» Request
Print the lines beginning with the one that contains "Generate a Blender" and ending with the one that contains "return Vector((0, 0, CAM_H))", exactly, both included, and no other lines.
** START OF Dataset excerpts **
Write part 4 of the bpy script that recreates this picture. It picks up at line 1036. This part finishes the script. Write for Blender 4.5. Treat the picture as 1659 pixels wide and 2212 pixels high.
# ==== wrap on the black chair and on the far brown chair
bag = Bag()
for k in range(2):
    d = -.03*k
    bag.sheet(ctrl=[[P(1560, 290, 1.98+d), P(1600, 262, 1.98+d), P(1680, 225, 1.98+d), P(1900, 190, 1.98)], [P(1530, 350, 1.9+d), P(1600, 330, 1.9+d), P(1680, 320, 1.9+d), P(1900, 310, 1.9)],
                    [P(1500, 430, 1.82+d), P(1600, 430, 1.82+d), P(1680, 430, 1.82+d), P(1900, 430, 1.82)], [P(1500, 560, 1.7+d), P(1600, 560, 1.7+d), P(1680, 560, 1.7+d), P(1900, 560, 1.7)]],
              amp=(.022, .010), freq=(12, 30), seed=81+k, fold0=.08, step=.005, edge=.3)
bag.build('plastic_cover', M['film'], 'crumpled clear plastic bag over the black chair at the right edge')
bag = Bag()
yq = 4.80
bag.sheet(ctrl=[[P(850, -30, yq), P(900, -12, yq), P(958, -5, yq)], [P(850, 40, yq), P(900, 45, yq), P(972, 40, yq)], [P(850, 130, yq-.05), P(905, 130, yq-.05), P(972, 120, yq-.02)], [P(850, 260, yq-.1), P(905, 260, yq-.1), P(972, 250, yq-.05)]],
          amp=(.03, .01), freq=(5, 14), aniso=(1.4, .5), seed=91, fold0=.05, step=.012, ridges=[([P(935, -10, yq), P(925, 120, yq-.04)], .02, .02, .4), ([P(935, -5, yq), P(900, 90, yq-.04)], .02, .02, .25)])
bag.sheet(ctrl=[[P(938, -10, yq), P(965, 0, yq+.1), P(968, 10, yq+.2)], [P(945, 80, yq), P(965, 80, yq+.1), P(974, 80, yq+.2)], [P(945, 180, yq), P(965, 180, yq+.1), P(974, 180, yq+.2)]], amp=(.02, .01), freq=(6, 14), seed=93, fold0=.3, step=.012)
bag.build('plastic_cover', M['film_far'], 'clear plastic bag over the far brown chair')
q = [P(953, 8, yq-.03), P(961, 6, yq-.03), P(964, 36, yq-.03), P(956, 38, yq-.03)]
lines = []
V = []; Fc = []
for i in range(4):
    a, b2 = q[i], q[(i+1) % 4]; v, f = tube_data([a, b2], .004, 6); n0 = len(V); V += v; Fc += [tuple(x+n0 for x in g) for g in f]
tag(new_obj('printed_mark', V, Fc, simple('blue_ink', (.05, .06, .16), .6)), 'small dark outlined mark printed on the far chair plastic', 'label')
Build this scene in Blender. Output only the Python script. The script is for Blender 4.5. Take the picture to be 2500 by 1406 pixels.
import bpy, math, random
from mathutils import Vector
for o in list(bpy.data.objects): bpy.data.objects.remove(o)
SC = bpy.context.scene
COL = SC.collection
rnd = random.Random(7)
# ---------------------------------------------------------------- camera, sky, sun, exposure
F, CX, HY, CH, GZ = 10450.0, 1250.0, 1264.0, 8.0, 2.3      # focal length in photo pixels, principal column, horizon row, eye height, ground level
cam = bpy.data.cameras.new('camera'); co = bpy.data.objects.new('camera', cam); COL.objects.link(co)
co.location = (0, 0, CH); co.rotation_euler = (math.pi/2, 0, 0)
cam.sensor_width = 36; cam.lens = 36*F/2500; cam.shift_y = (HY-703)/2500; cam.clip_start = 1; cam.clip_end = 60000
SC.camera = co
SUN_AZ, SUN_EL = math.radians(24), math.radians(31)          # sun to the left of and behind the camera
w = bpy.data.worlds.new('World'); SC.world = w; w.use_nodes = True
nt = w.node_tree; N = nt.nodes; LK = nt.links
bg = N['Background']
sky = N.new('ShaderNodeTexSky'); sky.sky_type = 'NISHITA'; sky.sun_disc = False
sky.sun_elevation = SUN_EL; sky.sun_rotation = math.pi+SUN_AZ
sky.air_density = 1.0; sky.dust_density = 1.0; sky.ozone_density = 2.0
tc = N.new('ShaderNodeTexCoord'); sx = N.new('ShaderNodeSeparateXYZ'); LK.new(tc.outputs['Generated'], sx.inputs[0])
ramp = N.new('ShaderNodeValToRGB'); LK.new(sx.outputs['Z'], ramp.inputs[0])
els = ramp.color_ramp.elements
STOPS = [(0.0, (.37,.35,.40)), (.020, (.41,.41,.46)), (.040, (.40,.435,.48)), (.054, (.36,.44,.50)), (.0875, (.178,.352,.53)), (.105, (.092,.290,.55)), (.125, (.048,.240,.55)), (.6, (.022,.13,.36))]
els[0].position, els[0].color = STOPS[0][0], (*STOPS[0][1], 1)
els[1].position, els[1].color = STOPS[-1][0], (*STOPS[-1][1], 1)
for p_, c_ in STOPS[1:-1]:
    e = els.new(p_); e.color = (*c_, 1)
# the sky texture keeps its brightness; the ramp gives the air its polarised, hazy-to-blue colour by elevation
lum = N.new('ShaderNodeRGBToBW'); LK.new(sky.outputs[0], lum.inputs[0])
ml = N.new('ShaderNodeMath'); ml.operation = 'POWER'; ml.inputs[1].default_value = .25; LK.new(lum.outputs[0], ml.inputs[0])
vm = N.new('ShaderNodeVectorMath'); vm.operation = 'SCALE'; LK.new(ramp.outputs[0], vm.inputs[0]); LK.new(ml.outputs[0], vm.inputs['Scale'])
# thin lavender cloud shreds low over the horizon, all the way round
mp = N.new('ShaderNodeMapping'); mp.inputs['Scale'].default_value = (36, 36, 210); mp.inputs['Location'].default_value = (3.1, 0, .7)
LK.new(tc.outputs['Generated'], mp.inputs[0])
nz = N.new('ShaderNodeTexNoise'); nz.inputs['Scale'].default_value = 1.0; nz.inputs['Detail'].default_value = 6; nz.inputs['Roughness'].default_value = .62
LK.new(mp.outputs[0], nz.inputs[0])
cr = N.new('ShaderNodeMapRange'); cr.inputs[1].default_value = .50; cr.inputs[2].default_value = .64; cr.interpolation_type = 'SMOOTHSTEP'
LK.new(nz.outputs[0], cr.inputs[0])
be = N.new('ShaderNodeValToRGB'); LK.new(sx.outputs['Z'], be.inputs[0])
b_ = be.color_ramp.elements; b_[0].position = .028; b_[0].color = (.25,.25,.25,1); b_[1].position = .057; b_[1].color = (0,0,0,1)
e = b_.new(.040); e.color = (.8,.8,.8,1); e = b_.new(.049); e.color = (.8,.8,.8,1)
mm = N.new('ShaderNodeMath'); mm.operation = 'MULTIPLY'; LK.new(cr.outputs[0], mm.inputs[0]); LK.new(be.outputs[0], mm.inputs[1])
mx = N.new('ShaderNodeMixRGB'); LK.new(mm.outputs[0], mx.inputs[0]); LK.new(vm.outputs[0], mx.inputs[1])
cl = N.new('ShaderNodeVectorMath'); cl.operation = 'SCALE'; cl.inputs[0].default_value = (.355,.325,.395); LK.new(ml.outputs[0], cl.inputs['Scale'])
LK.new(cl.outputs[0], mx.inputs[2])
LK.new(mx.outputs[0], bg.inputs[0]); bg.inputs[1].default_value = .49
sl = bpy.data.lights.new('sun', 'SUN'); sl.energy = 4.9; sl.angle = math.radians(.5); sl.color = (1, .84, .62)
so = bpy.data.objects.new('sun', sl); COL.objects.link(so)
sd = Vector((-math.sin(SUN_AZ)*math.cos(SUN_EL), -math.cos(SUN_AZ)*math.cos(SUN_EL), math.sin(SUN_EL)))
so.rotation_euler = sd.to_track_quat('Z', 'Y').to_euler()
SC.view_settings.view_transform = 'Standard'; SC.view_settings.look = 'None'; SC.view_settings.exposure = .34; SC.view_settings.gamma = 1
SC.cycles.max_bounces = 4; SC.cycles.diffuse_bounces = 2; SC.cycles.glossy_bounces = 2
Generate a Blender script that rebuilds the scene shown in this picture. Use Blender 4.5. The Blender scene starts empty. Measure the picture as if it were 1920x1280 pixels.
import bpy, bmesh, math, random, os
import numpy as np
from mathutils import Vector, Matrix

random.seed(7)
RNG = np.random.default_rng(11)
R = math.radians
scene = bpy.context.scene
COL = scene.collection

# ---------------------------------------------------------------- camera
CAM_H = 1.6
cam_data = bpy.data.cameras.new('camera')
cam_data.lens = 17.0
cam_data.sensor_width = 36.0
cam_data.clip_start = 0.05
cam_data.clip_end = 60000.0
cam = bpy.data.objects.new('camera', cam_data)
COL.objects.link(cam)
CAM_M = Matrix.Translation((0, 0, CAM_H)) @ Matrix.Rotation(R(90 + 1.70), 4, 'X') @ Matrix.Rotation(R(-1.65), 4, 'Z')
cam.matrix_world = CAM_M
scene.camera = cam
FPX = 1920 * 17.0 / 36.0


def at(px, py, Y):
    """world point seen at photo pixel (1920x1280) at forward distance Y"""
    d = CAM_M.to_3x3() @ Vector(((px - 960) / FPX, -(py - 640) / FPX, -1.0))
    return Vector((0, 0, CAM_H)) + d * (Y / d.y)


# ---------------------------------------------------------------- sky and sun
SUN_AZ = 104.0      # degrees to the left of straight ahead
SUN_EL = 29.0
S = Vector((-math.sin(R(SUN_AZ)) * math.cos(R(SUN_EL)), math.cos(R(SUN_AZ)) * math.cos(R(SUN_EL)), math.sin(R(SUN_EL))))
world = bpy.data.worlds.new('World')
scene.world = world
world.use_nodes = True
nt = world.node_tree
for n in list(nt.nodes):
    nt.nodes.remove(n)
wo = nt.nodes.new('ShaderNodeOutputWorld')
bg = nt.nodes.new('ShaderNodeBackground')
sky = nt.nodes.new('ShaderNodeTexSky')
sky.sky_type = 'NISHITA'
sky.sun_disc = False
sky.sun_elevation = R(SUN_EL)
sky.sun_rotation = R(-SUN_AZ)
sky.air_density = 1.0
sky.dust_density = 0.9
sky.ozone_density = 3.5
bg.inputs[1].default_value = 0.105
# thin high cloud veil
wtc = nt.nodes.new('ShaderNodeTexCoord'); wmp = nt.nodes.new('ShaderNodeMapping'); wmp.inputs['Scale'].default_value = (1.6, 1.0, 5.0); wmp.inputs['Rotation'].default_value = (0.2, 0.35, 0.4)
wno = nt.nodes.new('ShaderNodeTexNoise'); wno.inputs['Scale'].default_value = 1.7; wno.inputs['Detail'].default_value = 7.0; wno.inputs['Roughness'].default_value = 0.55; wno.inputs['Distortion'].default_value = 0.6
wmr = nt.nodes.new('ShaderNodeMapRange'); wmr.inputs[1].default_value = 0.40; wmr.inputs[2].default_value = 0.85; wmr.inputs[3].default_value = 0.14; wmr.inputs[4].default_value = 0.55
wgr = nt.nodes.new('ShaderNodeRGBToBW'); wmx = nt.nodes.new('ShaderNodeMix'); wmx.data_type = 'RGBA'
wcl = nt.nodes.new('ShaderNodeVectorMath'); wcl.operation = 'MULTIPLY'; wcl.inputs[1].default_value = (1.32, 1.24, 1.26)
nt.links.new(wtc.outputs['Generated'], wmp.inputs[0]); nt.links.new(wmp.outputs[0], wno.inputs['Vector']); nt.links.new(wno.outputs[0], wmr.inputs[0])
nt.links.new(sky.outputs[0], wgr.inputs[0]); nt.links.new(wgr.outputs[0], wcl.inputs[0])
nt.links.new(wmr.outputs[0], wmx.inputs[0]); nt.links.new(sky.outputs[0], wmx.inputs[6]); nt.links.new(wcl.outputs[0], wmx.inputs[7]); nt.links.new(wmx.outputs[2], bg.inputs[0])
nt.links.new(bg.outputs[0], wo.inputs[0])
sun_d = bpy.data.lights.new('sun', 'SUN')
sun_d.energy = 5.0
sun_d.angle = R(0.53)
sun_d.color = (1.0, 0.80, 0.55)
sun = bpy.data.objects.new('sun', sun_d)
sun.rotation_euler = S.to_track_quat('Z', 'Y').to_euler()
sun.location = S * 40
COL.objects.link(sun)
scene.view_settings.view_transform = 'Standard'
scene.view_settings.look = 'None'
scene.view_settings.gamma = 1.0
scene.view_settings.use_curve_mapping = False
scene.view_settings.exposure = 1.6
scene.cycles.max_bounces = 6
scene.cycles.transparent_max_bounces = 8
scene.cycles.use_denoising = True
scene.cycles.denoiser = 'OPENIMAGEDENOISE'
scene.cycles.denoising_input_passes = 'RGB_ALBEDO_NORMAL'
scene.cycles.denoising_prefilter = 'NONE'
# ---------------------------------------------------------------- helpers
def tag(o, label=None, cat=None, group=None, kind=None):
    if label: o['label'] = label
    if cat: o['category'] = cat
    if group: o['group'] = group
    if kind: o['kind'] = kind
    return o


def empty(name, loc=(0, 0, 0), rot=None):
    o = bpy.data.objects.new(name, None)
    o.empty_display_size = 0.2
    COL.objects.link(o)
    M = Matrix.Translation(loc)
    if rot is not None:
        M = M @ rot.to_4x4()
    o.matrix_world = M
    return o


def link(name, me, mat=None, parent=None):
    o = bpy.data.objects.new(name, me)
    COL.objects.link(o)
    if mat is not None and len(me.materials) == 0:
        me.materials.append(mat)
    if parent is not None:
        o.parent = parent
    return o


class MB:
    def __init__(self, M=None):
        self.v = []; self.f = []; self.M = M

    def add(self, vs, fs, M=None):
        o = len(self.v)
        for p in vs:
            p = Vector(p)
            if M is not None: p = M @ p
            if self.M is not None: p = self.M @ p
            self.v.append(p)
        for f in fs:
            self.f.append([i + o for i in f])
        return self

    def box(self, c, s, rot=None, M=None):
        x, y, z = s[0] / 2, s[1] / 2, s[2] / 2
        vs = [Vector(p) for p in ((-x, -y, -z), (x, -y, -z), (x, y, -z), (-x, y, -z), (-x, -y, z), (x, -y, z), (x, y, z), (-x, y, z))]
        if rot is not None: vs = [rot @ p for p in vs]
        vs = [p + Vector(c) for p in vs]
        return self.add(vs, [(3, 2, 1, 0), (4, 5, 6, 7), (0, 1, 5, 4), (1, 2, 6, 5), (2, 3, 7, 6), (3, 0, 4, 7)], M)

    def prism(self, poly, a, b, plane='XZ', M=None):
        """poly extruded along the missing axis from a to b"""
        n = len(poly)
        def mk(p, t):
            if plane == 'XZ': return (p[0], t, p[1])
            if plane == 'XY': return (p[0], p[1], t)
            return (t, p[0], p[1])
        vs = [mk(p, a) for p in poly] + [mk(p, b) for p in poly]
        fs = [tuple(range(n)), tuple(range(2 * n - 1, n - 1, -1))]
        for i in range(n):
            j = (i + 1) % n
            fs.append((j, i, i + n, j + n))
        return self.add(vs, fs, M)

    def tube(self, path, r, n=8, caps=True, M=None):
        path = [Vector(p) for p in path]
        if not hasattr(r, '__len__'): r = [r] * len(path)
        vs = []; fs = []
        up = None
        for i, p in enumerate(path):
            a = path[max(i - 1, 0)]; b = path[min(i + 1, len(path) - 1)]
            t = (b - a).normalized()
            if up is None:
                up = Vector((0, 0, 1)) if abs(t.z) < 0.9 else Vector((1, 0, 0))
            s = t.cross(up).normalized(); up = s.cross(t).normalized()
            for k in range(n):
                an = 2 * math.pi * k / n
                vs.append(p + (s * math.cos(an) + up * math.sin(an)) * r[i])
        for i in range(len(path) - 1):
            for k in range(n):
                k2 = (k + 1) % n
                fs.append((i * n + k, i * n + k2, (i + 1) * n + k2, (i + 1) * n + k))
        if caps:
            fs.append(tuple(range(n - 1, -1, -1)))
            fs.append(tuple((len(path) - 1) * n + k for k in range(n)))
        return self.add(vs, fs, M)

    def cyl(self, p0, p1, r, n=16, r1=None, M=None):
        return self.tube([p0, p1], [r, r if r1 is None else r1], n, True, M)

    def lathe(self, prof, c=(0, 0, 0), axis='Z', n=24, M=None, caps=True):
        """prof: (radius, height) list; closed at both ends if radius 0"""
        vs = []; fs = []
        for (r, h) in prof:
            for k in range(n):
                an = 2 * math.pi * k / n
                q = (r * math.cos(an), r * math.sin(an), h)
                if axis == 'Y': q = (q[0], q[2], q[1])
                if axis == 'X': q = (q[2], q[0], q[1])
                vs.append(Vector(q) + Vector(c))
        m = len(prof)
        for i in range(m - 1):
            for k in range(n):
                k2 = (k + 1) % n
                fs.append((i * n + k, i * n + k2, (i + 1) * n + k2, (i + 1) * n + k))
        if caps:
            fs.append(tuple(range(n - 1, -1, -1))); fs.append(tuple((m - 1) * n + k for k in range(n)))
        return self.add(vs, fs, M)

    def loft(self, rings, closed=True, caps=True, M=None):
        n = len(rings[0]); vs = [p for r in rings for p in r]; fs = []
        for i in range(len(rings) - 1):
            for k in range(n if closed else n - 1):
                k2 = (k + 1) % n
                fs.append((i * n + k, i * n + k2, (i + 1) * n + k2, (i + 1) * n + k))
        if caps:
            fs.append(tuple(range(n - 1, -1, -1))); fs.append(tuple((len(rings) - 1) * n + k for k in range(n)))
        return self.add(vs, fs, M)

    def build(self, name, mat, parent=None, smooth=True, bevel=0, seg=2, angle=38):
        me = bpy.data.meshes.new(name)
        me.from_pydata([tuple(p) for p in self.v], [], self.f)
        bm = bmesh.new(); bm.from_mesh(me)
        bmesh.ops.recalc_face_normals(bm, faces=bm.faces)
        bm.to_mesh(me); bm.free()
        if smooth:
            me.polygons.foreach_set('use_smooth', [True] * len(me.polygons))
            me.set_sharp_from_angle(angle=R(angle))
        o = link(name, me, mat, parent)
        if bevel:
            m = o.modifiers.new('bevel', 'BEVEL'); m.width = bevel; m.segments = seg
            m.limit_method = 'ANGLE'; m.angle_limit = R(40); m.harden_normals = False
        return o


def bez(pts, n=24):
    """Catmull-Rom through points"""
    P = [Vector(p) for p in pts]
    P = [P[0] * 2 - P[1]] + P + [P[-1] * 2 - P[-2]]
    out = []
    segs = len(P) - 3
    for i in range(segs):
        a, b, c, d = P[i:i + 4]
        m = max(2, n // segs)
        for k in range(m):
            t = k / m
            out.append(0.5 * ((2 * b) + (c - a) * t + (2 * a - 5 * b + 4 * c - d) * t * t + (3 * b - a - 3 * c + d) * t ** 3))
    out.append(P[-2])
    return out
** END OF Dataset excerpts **
» Reply
Generate a Blender script that rebuilds the scene shown in this picture. Use Blender 4.5. The Blender scene starts empty. Measure the picture as if it were 1920x1280 pixels.
import bpy, bmesh, math, random, os
import numpy as np
from mathutils import Vector, Matrix

random.seed(7)
RNG = np.random.default_rng(11)
R = math.radians
scene = bpy.context.scene
COL = scene.collection

# ---------------------------------------------------------------- camera
CAM_H = 1.6
cam_data = bpy.data.cameras.new('camera')
cam_data.lens = 17.0
cam_data.sensor_width = 36.0
cam_data.clip_start = 0.05
cam_data.clip_end = 60000.0
cam = bpy.data.objects.new('camera', cam_data)
COL.objects.link(cam)
CAM_M = Matrix.Translation((0, 0, CAM_H)) @ Matrix.Rotation(R(90 + 1.70), 4, 'X') @ Matrix.Rotation(R(-1.65), 4, 'Z')
cam.matrix_world = CAM_M
scene.camera = cam
FPX = 1920 * 17.0 / 36.0


def at(px, py, Y):
    """world point seen at photo pixel (1920x1280) at forward distance Y"""
    d = CAM_M.to_3x3() @ Vector(((px - 960) / FPX, -(py - 640) / FPX, -1.0))
    return Vector((0, 0, CAM_H)) + d * (Y / d.y)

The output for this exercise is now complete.